Paraphrase: I am taken by many lesser glories, a work of art, beauty in nature (it should be noted there here is an example of nature being seen as beautiful by a man living on the edge of a dangerous wilderness — and before the Romantics), my heart is taken with the glory. My thoughts become overwhelmed with these lesser sights. But all such glory is nothing compared with God’s glory; while I am on who is marked by the utter absence of glory.
Snick-snarl: What a wonderful phrase. An essay entitled, ” The Lincolnshire Dialect in the Eighteenth Century” defines it as follows, “Snick Snarl, a, curling up (particularly burnt leather). [Wright defines as “a tangle in thread etc.”].” http://www.cantab.net/users/michael.behrend/repubs/lincs_dialect_18c/pages/main.html It’s one of the words that sound like its meaning.
Scansion: The third and fourth line have a jerky movement which slows the reading and forces attention on the meaning: The first word “pour” has an uncertain weight. It could be read POUR out or Pour OUT. The phrase “o’reflowing glory: oh!”, while regular o’reFLOWing GLORy, OH, has an interesting effect based upon the assonance the repetition of O, including OR, twice. It is impossible to say the phrase quickly. One must to even say the words. It is made more difficult to pronounce because the scansion is regular, “overflowing glory” would much easier and quicker.

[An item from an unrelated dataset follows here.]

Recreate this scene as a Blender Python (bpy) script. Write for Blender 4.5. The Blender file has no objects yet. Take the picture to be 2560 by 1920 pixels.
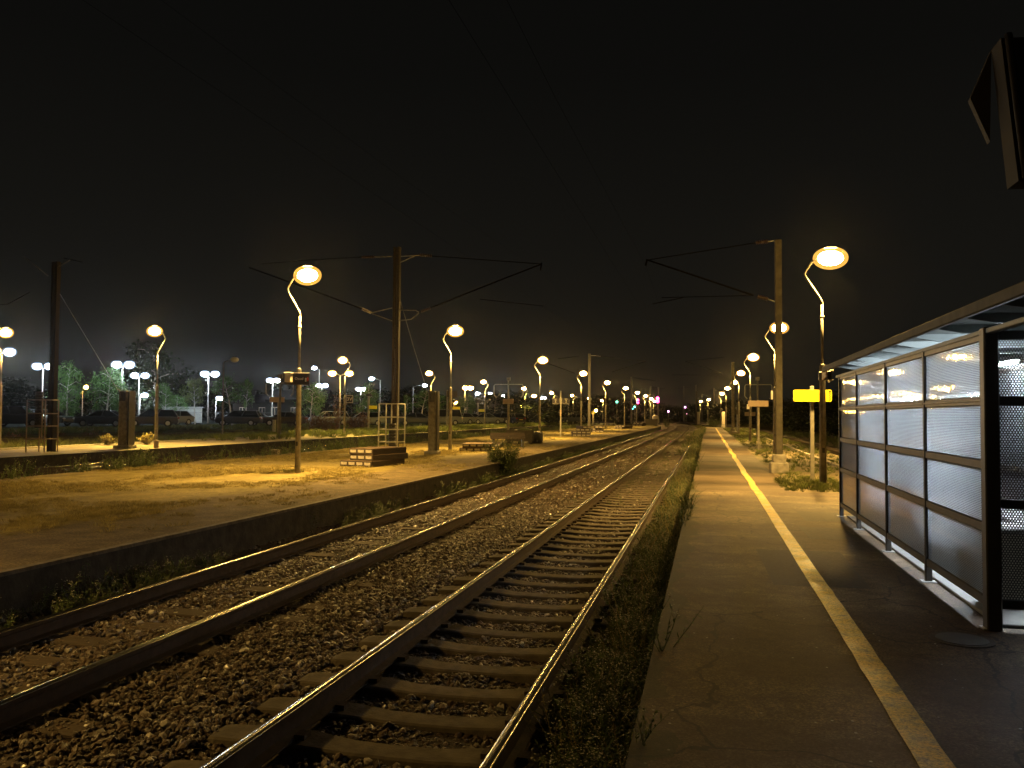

Another interesting movement runs from line 3 to 4, “OH! my HEART/ACHES, the emphasis thus thrown on “aches”.
Biblical Allusion: While there is a generic allusion to the beauty of God and stain of sin on man [by the way, a study should be made of whether Taylor, who was a friend of Jonathan Edward’s father, communicated any of this doctrine of glory to Edwards — who was overwhelmed with God’s glory], there appears to be a specific allusion to Hebrews 1:
Hebrews 1:1–3 (AV)
1 God, who at sundry times and in divers manners spake in time past unto the fathers by the prophets, 2 Hath in these last days spoken unto us by his Son, whom he hath appointed heir of all things, by whom also he made the worlds; 3 Who being the brightness of his glory, and the express image of his person, and upholding all things by the word of his power, when he had by himself purged our sins, sat down on the right hand of the Majesty on high;
The Greek which underlies the English is
Hebrews 1:3 (SBLGNT)
3 ὃς ὢν ἀπαύγασμα τῆς δόξης καὶ χαρακτὴρ τῆς ὑποστάσεως αὐτοῦ, φέρων τε τὰ πάντα τῷ ῥήματι τῆς δυνάμεως, διʼ αὑτοῦ καθαρισμὸν τῶν ἁμαρτιῶν ποιησάμενος ἐκάθισεν ἐν δεξιᾷ τῆς μεγαλωσύνης ἐν ὑψηλοῖς,
Which has the idea of effulgence or radiance. If there is an “overflowing glory” and effulgence of glory in the creature, how much more glory in the Creator.